The selection of paintings could hardly be improved, either in aesthetic quality or historical scope; and the written commentaries are similarly marked by a high level of connoisseurship that is mercifully devoid of the kind of clotted prose so often encountered in art writing today. Indeed, from the very first room in the show, where we see the bold juxtaposition of Frédéric Bazille’s painting of male swimmers in Summer Scene (1869) and Thomas Eakins’ even more provocative Swimming (1885), the visitor to this exhibition is put on notice that this show will not be limited to a mere roundup of familiar pictures. And the boldness of this unexpected comparison of two masterpieces on similarly suggestive subjects is underscored by the sheer volume of new information in Richard R. Brettell’s first-rate essay on “Eakins and the Male Nude in French Art, 1850-1890,” in the catalog.

The curator of this remarkable exhibition, Carrie Haslett Bodzioney, has brought an unfailing eye, too, to the many other pairings that are the distinctive feature of American Masters and Their European Muses -among them ocean-surf paintings by Gustave Courbet and Winslow Homer, Cubist landscapes by Georges Braque and Max Weber, portraits by Renoir and George Bellows, and the surrealist- cum -abstract-expressionist paintings of André Masson (featured in the catalog) and Jackson Pollock.

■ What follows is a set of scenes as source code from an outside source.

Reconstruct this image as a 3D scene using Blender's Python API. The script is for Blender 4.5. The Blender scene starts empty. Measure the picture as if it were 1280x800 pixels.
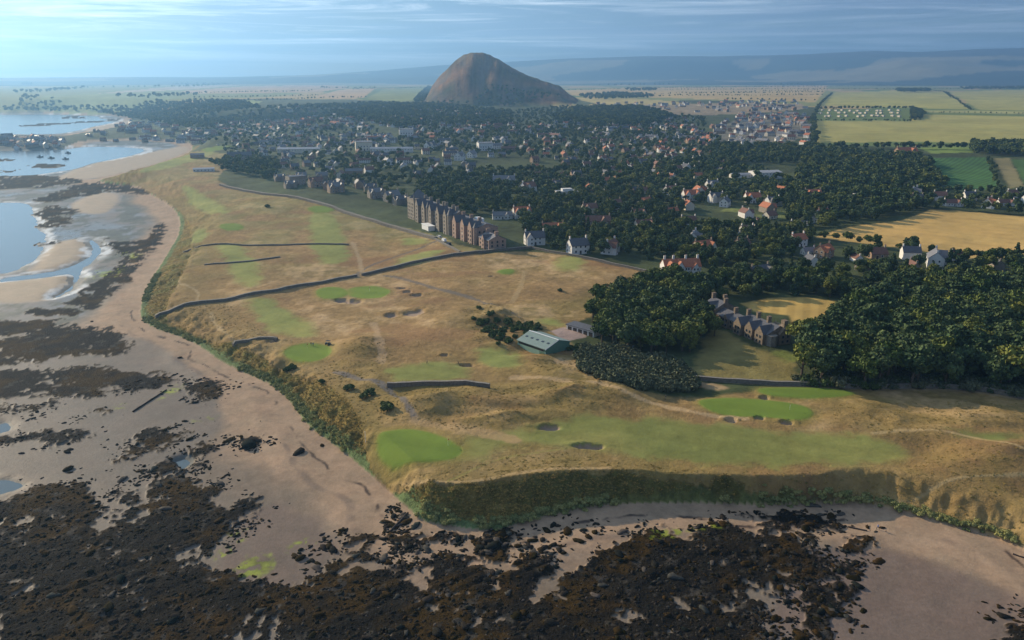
import bpy, bmesh, math, random
import numpy as np
from mathutils import Vector

R = math.radians
SC = bpy.context.scene
COL = SC.collection
rng = np.random.default_rng(7)
random.seed(7)

# ------------------------------------------------------------------ camera
CAM_H, FPX, YH = 120.0, 950.0, 98.0
PITCH = math.atan((400 - YH) / FPX)
cam = bpy.data.cameras.new('camera')
cam_o = bpy.data.objects.new('camera', cam)
COL.objects.link(cam_o)
cam_o.location = (0, 0, CAM_H)
cam_o.rotation_euler = (math.pi / 2 - PITCH, 0, 0)
cam.sensor_width = 36.0
cam.lens = 36.0 * FPX / 1280.0
cam.clip_start = 1.0
cam.clip_end = 80000.0
SC.camera = cam_o

# ------------------------------------------------------------------ light
SUN_AZ, SUN_EL = R(-52), R(21)
S_DIR = Vector((math.sin(SUN_AZ) * math.cos(SUN_EL), math.cos(SUN_AZ) * math.cos(SUN_EL), math.sin(SUN_EL)))
sun = bpy.data.lights.new('sun', 'SUN')
sun.energy = 5.0
sun.angle = R(0.5)
sun.color = (1.0, 0.82, 0.57)
sun_o = bpy.data.objects.new('sun', sun)
sun_o.rotation_euler = S_DIR.to_track_quat('Z', 'Y').to_euler()
COL.objects.link(sun_o)
SC.view_settings.view_transform = 'Standard'
SC.view_settings.look = 'None'
SC.view_settings.exposure = 0.44
SC.view_settings.gamma = 1.0


class NT:
    """small helper to write node trees"""
    def __init__(s, tree):
        s.t = tree
        tree.nodes.clear()

    def n(s, typ, **kw):
        nd = s.t.nodes.new(typ)
        for k, v in kw.items():
            if k == 'ins':
                for kk, vv in v.items():
                    if isinstance(vv, bpy.types.NodeSocket):
                        s.t.links.new(vv, nd.inputs[kk])
                    else:
                        nd.inputs[kk].default_value = vv
            else:
                setattr(nd, k, v)
        return nd

    def link(s, a, b):
        s.t.links.new(a, b)

    def math(s, op, a, b=0.0, c=0.0, clamp=False):
        nd = s.n('ShaderNodeMath', operation=op, use_clamp=clamp)
        for i, v in enumerate((a, b, c)):
            if isinstance(v, bpy.types.NodeSocket):
                s.t.links.new(v, nd.inputs[i])
            else:
                nd.inputs[i].default_value = v
        return nd.outputs[0]

    def mix(s, fac, a, b, blend='MIX'):
        nd = s.n('ShaderNodeMix', data_type='RGBA', blend_type=blend)
        for i, v in ((0, fac), (6, a), (7, b)):
            if isinstance(v, bpy.types.NodeSocket):
                s.t.links.new(v, nd.inputs[i])
            elif i == 0:
                nd.inputs[0].default_value = v
            else:
                nd.inputs[i].default_value = (*v[:3], 1)
        return nd.outputs[2]

    def ramp(s, fac, stops):
        nd = s.n('ShaderNodeValToRGB')
        el = nd.color_ramp.elements
        while len(el) < len(stops):
            el.new(0.5)
        for e, (p, c) in zip(el, stops):
            e.position = p
            e.color = (c, c, c, 1) if not hasattr(c, '__len__') else (*c[:3], 1)
        s.t.links.new(fac, nd.inputs[0])
        return nd.outputs[0]

    def noise(s, vec, scale, detail=4, rough=0.6, dist=0.0):
        nd = s.n('ShaderNodeTexNoise', ins={'Scale': scale, 'Detail': detail, 'Roughness': rough, 'Distortion': dist})
        if vec is not None:
            s.t.links.new(vec, nd.inputs['Vector'])
        return nd.outputs[0]

    def mapping(s, vec, scale=(1, 1, 1), rot=(0, 0, 0), loc=(0, 0, 0)):
        nd = s.n('ShaderNodeMapping', ins={'Scale': scale, 'Rotation': rot, 'Location': loc})
        s.t.links.new(vec, nd.inputs['Vector'])
        return nd.outputs[0]


# ------------------------------------------------------------------ world (sky with streaked cloud)
world = bpy.data.worlds.new('World')
SC.world = world
world.use_nodes = True
w = NT(world.node_tree)
sky = w.n('ShaderNodeTexSky', sky_type='NISHITA', sun_disc=False, sun_elevation=SUN_EL, sun_rotation=SUN_AZ,
          altitude=100, air_density=1.0, dust_density=1.0, ozone_density=2.0)
tc = w.n('ShaderNodeTexCoord')
gen = tc.outputs['Generated']
sep = w.n('ShaderNodeSeparateXYZ')
w.link(gen, sep.inputs[0])
m1 = w.mapping(gen, (1.6, 1.6, 22))
n1 = w.noise(m1, 1.5, 7, 0.62, 0.5)
m2 = w.mapping(gen, (1.5, 1.5, 44), loc=(3.1, 1.7, 0.4))
n2 = w.noise(m2, 1.25, 8, 0.62, 0.7)
cover = w.ramp(n1, [(0.36, 0.0), (0.62, 1.0)])
m3 = w.mapping(gen, (2.6, 2.6, 62), loc=(0.7, 5.1, 0.13))
n3 = w.noise(m3, 1.0, 9, 0.66, 1.2)
bright = w.math('MULTIPLY', w.ramp(n2, [(0.38, 0.2), (0.52, 1.0)]), w.ramp(n3, [(0.44, 0.0), (0.66, 1.0)]))
sunv = w.n('ShaderNodeVectorMath', operation='DOT_PRODUCT')
w.link(gen, sunv.inputs[0])
sunv.inputs[1].default_value = S_DIR
toward = w.ramp(sunv.outputs['Value'], [(0.30, 0.0), (0.95, 1.0)])
skyc = w.mix(1.0, sky.outputs[0], (0.62, 0.81, 1.12), 'MULTIPLY')
grey = w.mix(toward, (2.5, 3.5, 5.5), (6.0, 8.8, 11.5))
white = w.mix(toward, (6.2, 7.6, 9.4), (20.0, 22.0, 23.0))
c1 = w.mix(w.math('MULTIPLY', cover, 0.8), skyc, grey)
up = w.ramp(sep.outputs[2], [(0.012, 0.0), (0.04, 1.0)])
c2 = w.mix(w.math('MULTIPLY', w.math('MULTIPLY', bright, up), 0.95), c1, white)
bg = w.n('ShaderNodeBackground', ins={'Color': c2, 'Strength': 0.066})
wo = w.n('ShaderNodeOutputWorld')
w.link(bg.outputs[0], wo.inputs[0])


# ------------------------------------------------------------------ maths helpers
def ray(px, py):
    x = (px - 640) / FPX
    v = (400 - py) / FPX
    return x, math.cos(PITCH) + v * math.sin(PITCH), -math.sin(PITCH) + v * math.cos(PITCH)


def P(px, py, z=9.0):
    dx, dy, dz = ray(px, py)
    t = (z - CAM_H) / dz
    return dx * t, dy * t


def slope(d):
    """general lie of the land: links level, then rising gently inland"""
    return np.interp(d, [0, 600, 1100, 2300, 3500, 16000], [9.5, 10.5, 20, 38, 45, 60])


def PL(px, py):
    z = 9.5
    for _ in range(14):
        x, y = P(px, py, z)
        z = float(slope(math.hypot(x, y)))
    return x, y


def hash2(ix, iy, seed):
    h = (ix.astype(np.int64) * 374761393 + iy.astype(np.int64) * 668265263 + seed * 974711) & 0x7fffffff
    h = ((h ^ (h >> 13)) * 1274126177) & 0x7fffffff
    h = h ^ (h >> 16)
    return (h & 0xffff) / 65535.0


def vnoise(x, y, seed=0):
    ix, iy = np.floor(x), np.floor(y)
    fx, fy = x - ix, y - iy
    fx = fx * fx * fx * (fx * (fx * 6 - 15) + 10)
    fy = fy * fy * fy * (fy * (fy * 6 - 15) + 10)
    a, b = hash2(ix, iy, seed), hash2(ix + 1, iy, seed)
    c, d = hash2(ix, iy + 1, seed), hash2(ix + 1, iy + 1, seed)
    return (a + (b - a) * fx) * (1 - fy) + (c + (d - c) * fx) * fy


def fbm(x, y, wl, seed=0, octv=4, gain=0.5):
    """about -1..1"""
    s = np.zeros_like(x)
    amp, tot = 1.0, 0.0
    for o in range(octv):
        k = 2.03 ** o / wl
        s += amp * (vnoise(x * k + 17.3 * o, y * k - 9.1 * o, seed + o) * 2 - 1)
        tot += amp
        amp *= gain
    return s / tot * 1.6


def sstep(a, b, x):
    t = np.clip((x - a) / (b - a), 0, 1)
    return t * t * (3 - 2 * t)


def polydist(x, y, pts, closed=True):
    """distance to the polyline, and inside test when closed"""
    pts = np.asarray(pts, float)
    n = len(pts)
    d2 = np.full(x.shape, 1e18)
    ins = np.zeros(x.shape, bool)
    for i in range(n if closed else n - 1):
        ax, ay = pts[i]
        bx, by = pts[(i + 1) % n]
        ex, ey = bx - ax, by - ay
        L = ex * ex + ey * ey + 1e-12
        t = np.clip(((x - ax) * ex + (y - ay) * ey) / L, 0, 1)
        d2 = np.minimum(d2, (x - ax - t * ex) ** 2 + (y - ay - t * ey) ** 2)
        if closed:
            c = (ay > y) != (by > y)
            if ey != 0:
                ins ^= c & (x < ex * (y - ay) / ey + ax)
    return np.sqrt(d2), ins


def sdf(x, y, pts, margin=60):
    """positive inside; only worked out near the polygon"""
    pts = np.asarray(pts, float)
    out = np.full(x.shape, -1e6)
    lo, hi = pts.min(0) - margin, pts.max(0) + margin
    m = (x > lo[0]) & (x < hi[0]) & (y > lo[1]) & (y < hi[1])
    if m.any():
        d, ins = polydist(x[m], y[m], pts)
        out[m] = np.where(ins, d, -d)
    return out


def chaikin(pts, n=2, closed=True):
    pts = [tuple(p) for p in pts]
    for _ in range(n):
        q = []
        k = len(pts)
        rngk = range(k if closed else k - 1)
        if not closed:
            q.append(pts[0])
        for i in rngk:
            a, b = pts[i], pts[(i + 1) % k]
            q.append((a[0] * .75 + b[0] * .25, a[1] * .75 + b[1] * .25))
            q.append((a[0] * .25 + b[0] * .75, a[1] * .25 + b[1] * .75))
        if not closed:
            q.append(pts[-1])
        pts = q
    return pts


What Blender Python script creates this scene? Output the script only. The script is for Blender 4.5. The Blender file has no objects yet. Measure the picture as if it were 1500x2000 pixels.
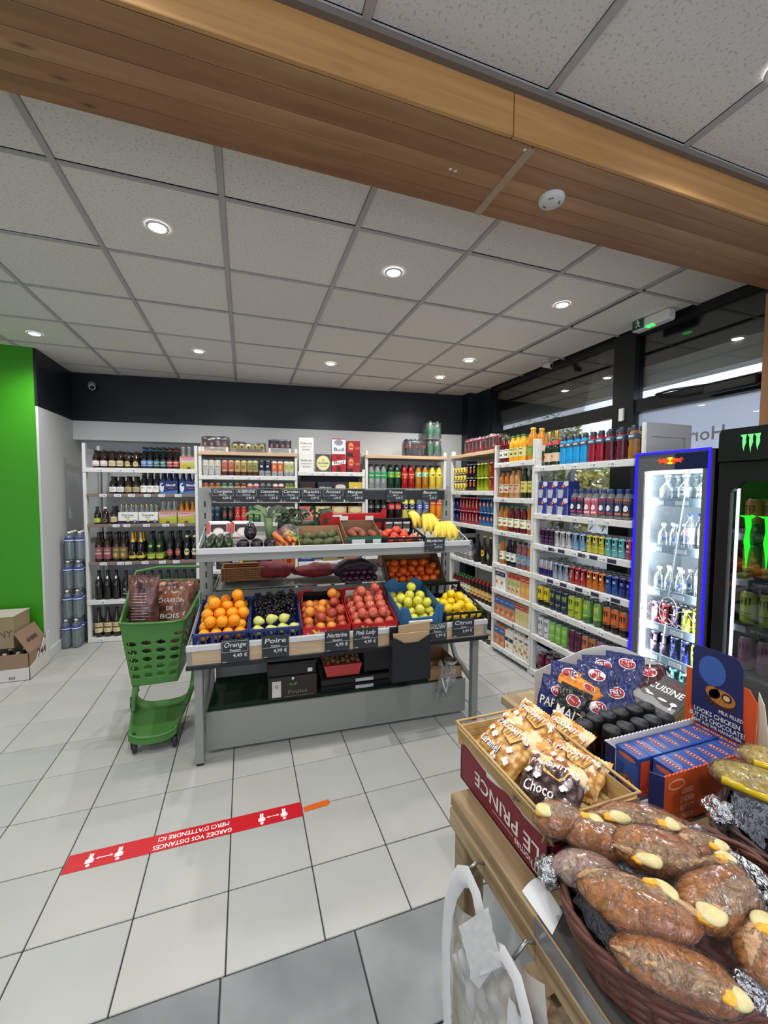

In fact, the modernist section of the show, with its comparisons of Francis Picabia and Joseph Stella, Joan Miró and Alexander Calder, Fernand Léger and Stuart Davis, and Marsden Hartley almost everywhere, closes the exhibition on the same high note that thrills us in that first encounter with Bazille and Eakins.

The pictorial narrative that unfolds for us in Monet to Matisse, Homer to Hartley: American Masters and Their European Muses -a narrative of American modernism and its European roots-is one of the greatest stories of the modern era in the Western world, and it is a story beautifully told in this show, which remains on view at the Portland Museum of Art through Oct. 17, 2004.